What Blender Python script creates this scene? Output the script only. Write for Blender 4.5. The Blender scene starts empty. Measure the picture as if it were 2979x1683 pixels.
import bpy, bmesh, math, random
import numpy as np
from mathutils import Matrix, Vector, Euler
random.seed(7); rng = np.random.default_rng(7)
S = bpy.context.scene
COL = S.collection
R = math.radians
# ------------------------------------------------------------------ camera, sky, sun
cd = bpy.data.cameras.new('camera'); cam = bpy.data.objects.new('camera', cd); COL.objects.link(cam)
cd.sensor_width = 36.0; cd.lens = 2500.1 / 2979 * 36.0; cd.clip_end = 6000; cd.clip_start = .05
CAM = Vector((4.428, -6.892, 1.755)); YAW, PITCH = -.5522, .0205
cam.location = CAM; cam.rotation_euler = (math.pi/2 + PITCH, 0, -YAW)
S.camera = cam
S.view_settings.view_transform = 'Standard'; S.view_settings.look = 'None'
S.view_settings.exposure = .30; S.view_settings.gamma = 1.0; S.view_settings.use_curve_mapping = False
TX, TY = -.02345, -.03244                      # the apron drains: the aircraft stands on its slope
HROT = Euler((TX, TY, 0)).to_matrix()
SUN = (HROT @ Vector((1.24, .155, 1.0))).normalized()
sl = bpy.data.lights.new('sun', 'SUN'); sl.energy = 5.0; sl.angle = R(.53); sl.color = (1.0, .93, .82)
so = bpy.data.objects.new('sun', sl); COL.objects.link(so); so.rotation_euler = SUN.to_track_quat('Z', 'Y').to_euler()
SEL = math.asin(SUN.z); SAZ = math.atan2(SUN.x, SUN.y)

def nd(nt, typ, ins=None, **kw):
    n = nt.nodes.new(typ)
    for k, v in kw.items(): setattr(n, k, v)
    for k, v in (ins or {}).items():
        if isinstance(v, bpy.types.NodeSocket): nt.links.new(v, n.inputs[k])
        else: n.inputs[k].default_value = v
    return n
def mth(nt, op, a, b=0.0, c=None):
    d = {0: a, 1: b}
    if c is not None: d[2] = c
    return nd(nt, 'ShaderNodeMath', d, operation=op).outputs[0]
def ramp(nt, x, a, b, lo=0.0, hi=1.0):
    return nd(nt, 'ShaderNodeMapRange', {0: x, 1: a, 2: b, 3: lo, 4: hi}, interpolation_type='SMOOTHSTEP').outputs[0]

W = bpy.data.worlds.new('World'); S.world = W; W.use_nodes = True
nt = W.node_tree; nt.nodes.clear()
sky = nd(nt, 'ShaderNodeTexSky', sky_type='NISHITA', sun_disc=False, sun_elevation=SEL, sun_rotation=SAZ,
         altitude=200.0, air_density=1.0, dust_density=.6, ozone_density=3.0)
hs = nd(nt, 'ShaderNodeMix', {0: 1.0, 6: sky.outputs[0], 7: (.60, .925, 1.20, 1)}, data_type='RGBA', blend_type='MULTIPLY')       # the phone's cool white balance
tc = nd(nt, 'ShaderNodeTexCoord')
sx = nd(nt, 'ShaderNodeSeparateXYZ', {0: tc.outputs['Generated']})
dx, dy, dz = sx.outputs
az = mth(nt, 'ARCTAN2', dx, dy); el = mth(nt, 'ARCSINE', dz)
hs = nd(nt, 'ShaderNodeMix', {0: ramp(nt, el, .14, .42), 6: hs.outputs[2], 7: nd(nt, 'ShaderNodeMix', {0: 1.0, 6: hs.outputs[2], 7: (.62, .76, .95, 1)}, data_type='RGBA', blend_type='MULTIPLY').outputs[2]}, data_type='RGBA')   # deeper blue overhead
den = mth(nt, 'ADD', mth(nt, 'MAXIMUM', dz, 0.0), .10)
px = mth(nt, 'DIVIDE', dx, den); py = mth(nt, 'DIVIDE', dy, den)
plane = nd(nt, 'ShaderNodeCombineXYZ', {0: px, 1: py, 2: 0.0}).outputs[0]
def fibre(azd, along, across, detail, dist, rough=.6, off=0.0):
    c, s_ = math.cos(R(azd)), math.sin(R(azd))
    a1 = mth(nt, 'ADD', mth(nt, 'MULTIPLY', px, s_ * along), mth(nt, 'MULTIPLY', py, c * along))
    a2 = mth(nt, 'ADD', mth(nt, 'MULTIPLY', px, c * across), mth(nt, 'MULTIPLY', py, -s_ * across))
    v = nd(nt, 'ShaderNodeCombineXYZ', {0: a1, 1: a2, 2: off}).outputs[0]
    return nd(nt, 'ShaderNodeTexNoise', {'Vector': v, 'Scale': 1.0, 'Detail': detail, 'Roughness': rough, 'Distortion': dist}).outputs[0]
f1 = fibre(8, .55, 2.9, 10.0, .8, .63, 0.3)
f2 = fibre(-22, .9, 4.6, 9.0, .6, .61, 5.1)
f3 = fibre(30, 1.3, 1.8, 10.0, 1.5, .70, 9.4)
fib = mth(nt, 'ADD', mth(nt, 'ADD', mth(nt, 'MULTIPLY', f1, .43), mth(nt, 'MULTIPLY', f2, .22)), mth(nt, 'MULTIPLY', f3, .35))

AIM
Output every line above without altering anything.

RESULT
What Blender Python script creates this scene? Output the script only. Write for Blender 4.5. The Blender scene starts empty. Measure the picture as if it were 2979x1683 pixels.
import bpy, bmesh, math, random
import numpy as np
from mathutils import Matrix, Vector, Euler
random.seed(7); rng = np.random.default_rng(7)
S = bpy.context.scene
COL = S.collection
R = math.radians
# ------------------------------------------------------------------ camera, sky, sun
cd = bpy.data.cameras.new('camera'); cam = bpy.data.objects.new('camera', cd); COL.objects.link(cam)
cd.sensor_width = 36.0; cd.lens = 2500.1 / 2979 * 36.0; cd.clip_end = 6000; cd.clip_start = .05
CAM = Vector((4.428, -6.892, 1.755)); YAW, PITCH = -.5522, .0205
cam.location = CAM; cam.rotation_euler = (math.pi/2 + PITCH, 0, -YAW)
S.camera = cam
S.view_settings.view_transform = 'Standard'; S.view_settings.look = 'None'
S.view_settings.exposure = .30; S.view_settings.gamma = 1.0; S.view_settings.use_curve_mapping = False
TX, TY = -.02345, -.03244                      # the apron drains: the aircraft stands on its slope
HROT = Euler((TX, TY, 0)).to_matrix()
SUN = (HROT @ Vector((1.24, .155, 1.0))).normalized()
sl = bpy.data.lights.new('sun', 'SUN'); sl.energy = 5.0; sl.angle = R(.53); sl.color = (1.0, .93, .82)
so = bpy.data.objects.new('sun', sl); COL.objects.link(so); so.rotation_euler = SUN.to_track_quat('Z', 'Y').to_euler()
SEL = math.asin(SUN.z); SAZ = math.atan2(SUN.x, SUN.y)

def nd(nt, typ, ins=None, **kw):
    n = nt.nodes.new(typ)
    for k, v in kw.items(): setattr(n, k, v)
    for k, v in (ins or {}).items():
        if isinstance(v, bpy.types.NodeSocket): nt.links.new(v, n.inputs[k])
        else: n.inputs[k].default_value = v
    return n
def mth(nt, op, a, b=0.0, c=None):
    d = {0: a, 1: b}
    if c is not None: d[2] = c
    return nd(nt, 'ShaderNodeMath', d, operation=op).outputs[0]
def ramp(nt, x, a, b, lo=0.0, hi=1.0):
    return nd(nt, 'ShaderNodeMapRange', {0: x, 1: a, 2: b, 3: lo, 4: hi}, interpolation_type='SMOOTHSTEP').outputs[0]

W = bpy.data.worlds.new('World'); S.world = W; W.use_nodes = True
nt = W.node_tree; nt.nodes.clear()
sky = nd(nt, 'ShaderNodeTexSky', sky_type='NISHITA', sun_disc=False, sun_elevation=SEL, sun_rotation=SAZ,
         altitude=200.0, air_density=1.0, dust_density=.6, ozone_density=3.0)
hs = nd(nt, 'ShaderNodeMix', {0: 1.0, 6: sky.outputs[0], 7: (.60, .925, 1.20, 1)}, data_type='RGBA', blend_type='MULTIPLY')       # the phone's cool white balance
tc = nd(nt, 'ShaderNodeTexCoord')
sx = nd(nt, 'ShaderNodeSeparateXYZ', {0: tc.outputs['Generated']})
dx, dy, dz = sx.outputs
az = mth(nt, 'ARCTAN2', dx, dy); el = mth(nt, 'ARCSINE', dz)
hs = nd(nt, 'ShaderNodeMix', {0: ramp(nt, el, .14, .42), 6: hs.outputs[2], 7: nd(nt, 'ShaderNodeMix', {0: 1.0, 6: hs.outputs[2], 7: (.62, .76, .95, 1)}, data_type='RGBA', blend_type='MULTIPLY').outputs[2]}, data_type='RGBA')   # deeper blue overhead
den = mth(nt, 'ADD', mth(nt, 'MAXIMUM', dz, 0.0), .10)
px = mth(nt, 'DIVIDE', dx, den); py = mth(nt, 'DIVIDE', dy, den)
plane = nd(nt, 'ShaderNodeCombineXYZ', {0: px, 1: py, 2: 0.0}).outputs[0]
def fibre(azd, along, across, detail, dist, rough=.6, off=0.0):
    c, s_ = math.cos(R(azd)), math.sin(R(azd))
    a1 = mth(nt, 'ADD', mth(nt, 'MULTIPLY', px, s_ * along), mth(nt, 'MULTIPLY', py, c * along))
    a2 = mth(nt, 'ADD', mth(nt, 'MULTIPLY', px, c * across), mth(nt, 'MULTIPLY', py, -s_ * across))
    v = nd(nt, 'ShaderNodeCombineXYZ', {0: a1, 1: a2, 2: off}).outputs[0]
    return nd(nt, 'ShaderNodeTexNoise', {'Vector': v, 'Scale': 1.0, 'Detail': detail, 'Roughness': rough, 'Distortion': dist}).outputs[0]
f1 = fibre(8, .55, 2.9, 10.0, .8, .63, 0.3)
f2 = fibre(-22, .9, 4.6, 9.0, .6, .61, 5.1)
f3 = fibre(30, 1.3, 1.8, 10.0, 1.5, .70, 9.4)
fib = mth(nt, 'ADD', mth(nt, 'ADD', mth(nt, 'MULTIPLY', f1, .43), mth(nt, 'MULTIPLY', f2, .22)), mth(nt, 'MULTIPLY', f3, .35))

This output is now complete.